Judiciário

Cadeias são ‘home office’ de chefes de facções, diz promotor

Policiais realizam vistoria no refeitório do Complexo Penitenciário Anísio Jobim, em Manaus – Raphael Alves / AFP / 14-1-2017

Responsável pelas investigações mais recentes contra o Primeiro Comando da Capital (PCC) em São Paulo, o promotor Lincoln Gakiya compara a cúpula da facção a “executivos que trabalham em home office”. Segundo ele, enquanto os “soldados” do grupo criminoso estão dispostos a matar e morrer em brigas com outras facções, que já causaram mais de 100 mortes em presídios nas últimas semanas, o comando do crime organizado está seguro dentro das prisões paulistas, com a maioria dos chefes enriquecendo com o tráfico.

Gakiya defende que os chefes das facções passem mais tempo no chamado cárcere duro, como o Regime Disciplinar Diferenciado (RDD). Para o promotor, se for comprovado que determinado preso ocupa um cargo de comando no crime organizado, ele deve ser isolado por pelo menos três anos. A mudança atingiria detentos como Marcos Willians Herbas Camacho, o Marcola, apontado nas investigações como um dos sete integrantes da “sintonia final” do PCC, o estágio mais alto da hierarquia da facção.
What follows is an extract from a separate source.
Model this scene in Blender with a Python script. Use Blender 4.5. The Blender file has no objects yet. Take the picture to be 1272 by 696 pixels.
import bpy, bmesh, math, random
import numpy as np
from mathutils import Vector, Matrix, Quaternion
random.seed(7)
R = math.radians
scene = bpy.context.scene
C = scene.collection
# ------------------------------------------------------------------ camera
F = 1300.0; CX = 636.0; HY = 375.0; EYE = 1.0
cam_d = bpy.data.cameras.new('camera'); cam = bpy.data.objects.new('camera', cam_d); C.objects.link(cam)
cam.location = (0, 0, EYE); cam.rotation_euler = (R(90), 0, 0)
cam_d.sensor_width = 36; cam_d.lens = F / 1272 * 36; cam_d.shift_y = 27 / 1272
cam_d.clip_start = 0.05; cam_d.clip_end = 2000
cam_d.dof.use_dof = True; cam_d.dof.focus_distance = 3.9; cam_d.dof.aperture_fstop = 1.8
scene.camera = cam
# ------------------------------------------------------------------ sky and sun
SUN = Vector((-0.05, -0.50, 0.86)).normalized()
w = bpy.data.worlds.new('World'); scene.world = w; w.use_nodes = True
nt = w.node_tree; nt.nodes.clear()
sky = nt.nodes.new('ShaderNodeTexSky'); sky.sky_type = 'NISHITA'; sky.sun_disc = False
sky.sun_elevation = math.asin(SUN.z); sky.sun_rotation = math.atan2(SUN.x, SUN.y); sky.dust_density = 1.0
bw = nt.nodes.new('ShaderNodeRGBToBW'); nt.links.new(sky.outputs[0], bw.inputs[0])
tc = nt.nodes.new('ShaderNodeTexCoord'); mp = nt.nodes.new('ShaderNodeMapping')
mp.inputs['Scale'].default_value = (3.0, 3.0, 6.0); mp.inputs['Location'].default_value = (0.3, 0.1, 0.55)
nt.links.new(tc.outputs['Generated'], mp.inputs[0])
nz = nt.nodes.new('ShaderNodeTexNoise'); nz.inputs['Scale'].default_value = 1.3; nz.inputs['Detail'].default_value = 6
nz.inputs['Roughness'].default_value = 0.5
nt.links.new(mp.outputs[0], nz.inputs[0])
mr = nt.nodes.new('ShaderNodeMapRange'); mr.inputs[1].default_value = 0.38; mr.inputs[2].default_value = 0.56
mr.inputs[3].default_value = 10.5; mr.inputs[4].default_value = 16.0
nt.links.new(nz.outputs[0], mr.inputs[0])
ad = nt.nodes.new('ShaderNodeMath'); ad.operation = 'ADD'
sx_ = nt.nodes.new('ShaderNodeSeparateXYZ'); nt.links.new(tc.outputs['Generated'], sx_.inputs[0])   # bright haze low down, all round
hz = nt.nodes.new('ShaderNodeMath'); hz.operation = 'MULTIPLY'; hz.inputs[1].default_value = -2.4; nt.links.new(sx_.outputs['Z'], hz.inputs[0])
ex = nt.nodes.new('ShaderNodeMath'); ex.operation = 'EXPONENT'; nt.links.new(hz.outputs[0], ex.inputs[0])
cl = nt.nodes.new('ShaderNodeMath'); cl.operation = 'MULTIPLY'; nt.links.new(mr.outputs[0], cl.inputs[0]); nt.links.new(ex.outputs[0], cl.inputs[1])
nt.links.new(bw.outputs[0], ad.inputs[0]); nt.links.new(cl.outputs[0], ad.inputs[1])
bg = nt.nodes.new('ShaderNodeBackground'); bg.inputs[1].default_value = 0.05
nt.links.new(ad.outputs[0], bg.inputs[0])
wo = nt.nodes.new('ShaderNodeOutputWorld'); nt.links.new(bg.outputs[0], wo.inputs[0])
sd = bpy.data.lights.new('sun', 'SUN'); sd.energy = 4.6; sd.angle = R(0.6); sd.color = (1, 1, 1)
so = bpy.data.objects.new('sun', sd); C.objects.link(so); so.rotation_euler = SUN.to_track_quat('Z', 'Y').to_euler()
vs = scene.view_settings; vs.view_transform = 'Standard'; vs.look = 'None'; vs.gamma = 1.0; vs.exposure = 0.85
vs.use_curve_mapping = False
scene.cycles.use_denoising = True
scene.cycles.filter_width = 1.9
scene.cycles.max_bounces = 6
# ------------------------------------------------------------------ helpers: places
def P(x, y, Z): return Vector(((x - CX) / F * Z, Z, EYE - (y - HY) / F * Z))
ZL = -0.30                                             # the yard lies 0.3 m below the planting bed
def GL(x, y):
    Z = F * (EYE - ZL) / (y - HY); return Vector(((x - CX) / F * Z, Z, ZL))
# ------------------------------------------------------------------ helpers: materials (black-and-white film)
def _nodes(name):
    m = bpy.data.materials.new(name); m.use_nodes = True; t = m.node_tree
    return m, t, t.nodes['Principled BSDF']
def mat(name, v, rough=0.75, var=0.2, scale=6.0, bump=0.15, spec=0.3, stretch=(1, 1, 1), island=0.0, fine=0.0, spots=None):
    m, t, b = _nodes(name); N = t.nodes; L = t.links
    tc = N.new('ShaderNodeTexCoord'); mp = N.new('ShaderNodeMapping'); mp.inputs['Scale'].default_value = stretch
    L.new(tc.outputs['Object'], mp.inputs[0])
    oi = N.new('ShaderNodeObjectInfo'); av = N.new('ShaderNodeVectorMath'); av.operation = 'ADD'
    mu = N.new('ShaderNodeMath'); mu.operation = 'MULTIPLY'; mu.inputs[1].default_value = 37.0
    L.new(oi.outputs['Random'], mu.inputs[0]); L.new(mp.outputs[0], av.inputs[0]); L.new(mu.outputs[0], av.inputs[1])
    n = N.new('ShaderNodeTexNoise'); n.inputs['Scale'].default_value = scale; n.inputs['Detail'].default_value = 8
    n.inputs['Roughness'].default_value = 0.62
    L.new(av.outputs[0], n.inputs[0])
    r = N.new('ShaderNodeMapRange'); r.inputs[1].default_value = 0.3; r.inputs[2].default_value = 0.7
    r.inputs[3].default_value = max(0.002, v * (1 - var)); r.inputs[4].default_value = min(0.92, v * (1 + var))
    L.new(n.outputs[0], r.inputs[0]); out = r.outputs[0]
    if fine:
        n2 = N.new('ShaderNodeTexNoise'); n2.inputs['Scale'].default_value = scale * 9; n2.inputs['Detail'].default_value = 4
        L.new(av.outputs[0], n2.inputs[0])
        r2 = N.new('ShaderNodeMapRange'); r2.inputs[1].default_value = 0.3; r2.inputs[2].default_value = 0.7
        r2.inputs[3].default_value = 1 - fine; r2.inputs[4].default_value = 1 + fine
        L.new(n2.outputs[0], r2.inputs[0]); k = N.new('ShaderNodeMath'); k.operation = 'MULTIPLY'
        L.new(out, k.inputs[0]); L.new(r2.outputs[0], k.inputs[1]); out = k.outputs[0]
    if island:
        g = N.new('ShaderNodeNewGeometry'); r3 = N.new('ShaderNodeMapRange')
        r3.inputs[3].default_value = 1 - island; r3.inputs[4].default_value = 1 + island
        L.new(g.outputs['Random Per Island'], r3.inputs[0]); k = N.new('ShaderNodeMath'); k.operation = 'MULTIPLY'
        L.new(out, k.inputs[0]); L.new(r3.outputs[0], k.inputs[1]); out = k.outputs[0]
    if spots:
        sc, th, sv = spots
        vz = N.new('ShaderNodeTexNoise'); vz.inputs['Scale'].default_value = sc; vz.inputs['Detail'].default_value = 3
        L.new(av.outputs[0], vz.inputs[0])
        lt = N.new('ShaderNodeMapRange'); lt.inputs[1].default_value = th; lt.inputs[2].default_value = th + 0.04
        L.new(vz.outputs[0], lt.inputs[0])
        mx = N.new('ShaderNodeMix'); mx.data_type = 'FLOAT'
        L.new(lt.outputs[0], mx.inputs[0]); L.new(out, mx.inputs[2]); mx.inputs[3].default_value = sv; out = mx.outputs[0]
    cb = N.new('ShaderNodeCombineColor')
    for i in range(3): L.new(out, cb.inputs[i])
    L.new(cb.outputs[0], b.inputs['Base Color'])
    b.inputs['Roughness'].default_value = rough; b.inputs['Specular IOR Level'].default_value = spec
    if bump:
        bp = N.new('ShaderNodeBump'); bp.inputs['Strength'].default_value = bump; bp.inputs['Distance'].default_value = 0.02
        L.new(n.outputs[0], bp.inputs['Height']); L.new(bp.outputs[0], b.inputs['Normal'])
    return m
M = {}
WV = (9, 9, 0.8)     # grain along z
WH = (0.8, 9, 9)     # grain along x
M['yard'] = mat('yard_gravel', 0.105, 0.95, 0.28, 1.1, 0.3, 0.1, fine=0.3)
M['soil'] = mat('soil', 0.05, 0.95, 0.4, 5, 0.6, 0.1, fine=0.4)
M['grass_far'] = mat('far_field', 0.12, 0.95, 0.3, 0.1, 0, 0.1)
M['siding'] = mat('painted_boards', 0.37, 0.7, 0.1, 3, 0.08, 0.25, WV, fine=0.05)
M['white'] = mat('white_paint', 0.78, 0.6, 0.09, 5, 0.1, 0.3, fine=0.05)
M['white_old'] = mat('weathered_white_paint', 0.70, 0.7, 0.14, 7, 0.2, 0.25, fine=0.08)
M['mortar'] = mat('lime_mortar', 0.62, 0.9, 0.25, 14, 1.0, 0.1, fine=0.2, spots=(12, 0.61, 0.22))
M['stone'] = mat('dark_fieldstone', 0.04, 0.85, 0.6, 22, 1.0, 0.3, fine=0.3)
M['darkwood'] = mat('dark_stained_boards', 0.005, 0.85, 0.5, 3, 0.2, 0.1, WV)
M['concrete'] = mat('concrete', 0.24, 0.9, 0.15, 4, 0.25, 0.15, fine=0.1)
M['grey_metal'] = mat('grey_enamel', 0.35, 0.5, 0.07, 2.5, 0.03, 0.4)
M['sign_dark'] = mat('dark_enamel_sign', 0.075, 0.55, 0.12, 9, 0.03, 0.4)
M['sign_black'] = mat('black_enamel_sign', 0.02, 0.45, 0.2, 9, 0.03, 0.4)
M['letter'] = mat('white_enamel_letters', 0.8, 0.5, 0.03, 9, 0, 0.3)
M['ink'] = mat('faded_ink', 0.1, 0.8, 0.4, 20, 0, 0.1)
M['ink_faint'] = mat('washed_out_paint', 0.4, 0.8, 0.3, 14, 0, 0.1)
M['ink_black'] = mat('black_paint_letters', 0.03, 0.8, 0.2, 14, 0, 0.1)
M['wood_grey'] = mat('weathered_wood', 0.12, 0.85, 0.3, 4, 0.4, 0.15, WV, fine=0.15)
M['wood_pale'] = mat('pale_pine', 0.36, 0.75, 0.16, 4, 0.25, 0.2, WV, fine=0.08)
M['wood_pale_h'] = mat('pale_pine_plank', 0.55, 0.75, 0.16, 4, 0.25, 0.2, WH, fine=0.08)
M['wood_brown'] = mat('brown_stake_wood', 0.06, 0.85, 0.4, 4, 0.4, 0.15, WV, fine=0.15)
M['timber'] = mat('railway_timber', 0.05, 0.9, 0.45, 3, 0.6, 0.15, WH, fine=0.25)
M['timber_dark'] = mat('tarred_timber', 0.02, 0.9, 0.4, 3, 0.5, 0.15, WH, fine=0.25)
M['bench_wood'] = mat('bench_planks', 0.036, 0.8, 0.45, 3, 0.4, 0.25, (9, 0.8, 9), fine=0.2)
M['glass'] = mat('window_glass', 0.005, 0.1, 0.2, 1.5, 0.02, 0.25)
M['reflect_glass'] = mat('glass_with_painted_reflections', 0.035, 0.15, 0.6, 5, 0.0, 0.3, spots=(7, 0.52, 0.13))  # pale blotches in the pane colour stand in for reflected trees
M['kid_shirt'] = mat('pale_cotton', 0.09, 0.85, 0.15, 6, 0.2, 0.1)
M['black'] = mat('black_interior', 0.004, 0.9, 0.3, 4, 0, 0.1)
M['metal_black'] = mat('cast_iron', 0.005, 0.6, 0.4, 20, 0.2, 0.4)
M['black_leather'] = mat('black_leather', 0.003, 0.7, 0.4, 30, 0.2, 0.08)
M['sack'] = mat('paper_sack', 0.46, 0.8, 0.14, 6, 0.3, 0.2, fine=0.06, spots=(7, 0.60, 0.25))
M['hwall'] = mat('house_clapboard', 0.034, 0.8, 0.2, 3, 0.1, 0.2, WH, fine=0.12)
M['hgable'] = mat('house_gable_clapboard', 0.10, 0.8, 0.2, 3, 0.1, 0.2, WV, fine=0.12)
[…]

Marcola foi transferido para o RDD da penitenciária de Presidente Bernardes, no interior de São Paulo, no fim do ano passado, depois de uma denúncia feita por Gakiya, onde deve ficar até um ano. Nesse regime, o preso fica 22 horas sozinho em uma cela. Não tem acesso a TV, jornais ou revistas, nem pode receber visitas íntimas. Para o promotor, conversas das lideranças com advogados deveriam ser monitoradas. As gravações não valeriam como prova para casos cometidos no passado.

— Essas organizações prestam, num primeiro momento, auxílio para proteger os presos dentro do sistema penitenciário. Oferecem papel higiênico, produtos de higiene, coisas que o Estado deveria fazer — afirma Gakiya, que continua: — Mas o que essas facções fazem mesmo é enriquecer as lideranças. A liderança nunca move um dedo. Via de regra eles não dão ordem direta para a rua. Então, quando alguém cai na investigação, é alguém do segundo escalão. É o home office do crime. A massa carcerária acaba sendo usada em prol desses líderes, para os familiares gozarem de uma vida de riqueza na rua, viagens no exterior, férias.

Investigações da Polícia Civil e do Ministério Público mostram que a chefia da facção paulista fica com 50% de todo o lucro obtido com a venda de drogas. A outra metade é utilizada pelo crime para comprar mais droga, pagar a operação de transporte, distribuição e venda, além de oferecer alguns benefícios para os presos, como transporte para os familiares irem visitá-los. Outra fonte de renda da facção é uma mensalidade de R$ 750 que os afiliados passam a pagar quando saem da prisão.

Gakiya estima que a facção criminosa páulista tenha integrantes em cerca de 90% das penitenciárias do estado de São Paulo. Planilhas apreendidas pelo MP apontam que a organização tenha 7 mil integrantes no estado de São Paulo — desses, cerca de 2 mil estariam em liberdade. Fora do estado, seriam em torno de 16 mil integrantes.

Segundo o promotor, a facção se aproveita da bagunça dos presídios para “vender” a ideia de que coloca ordem na cadeia por meio do seu estatuto. Para conseguir mais filiados, a facção passou a aceitar batismo de homossexuais e mulheres, o que era proibido há alguns anos.

— O sujeito entra no presídio e não tem muito como resistir a entrar na facção. Ele já não tem acesso a quase nada, vai estar numa cela com 20, 30 presos do PCC. Como é que vai ficar ali dentro e garantir a segurança de seus familiares? Eles acabaram com os estupros, com extorsões dentro da cadeia. E eles têm espalhado isso nas cadeias do Brasil todo. Onde está aquela bagunça, começa a ficar organizado. Só que isso tem um custo: o aumento no seu poderio, dos seus soldados, do seu território.

O Ministério Público descobriu que antes de deflagrar a guerra com o Comando Vermelho, em outubro do ano passado, o PCC tentou contatar líderes da facção carioca que estão num presídio federal por meio de cartas para um acordo, o que não foi possível.

— Acho que para as duas facções a guerra não é um bom negócio, em função de atrair polícia, atrapalhar o tráfico. Mas acabou não havendo composição entre eles e romperam, de fato, fora dos estados do Rio e de São Paulo.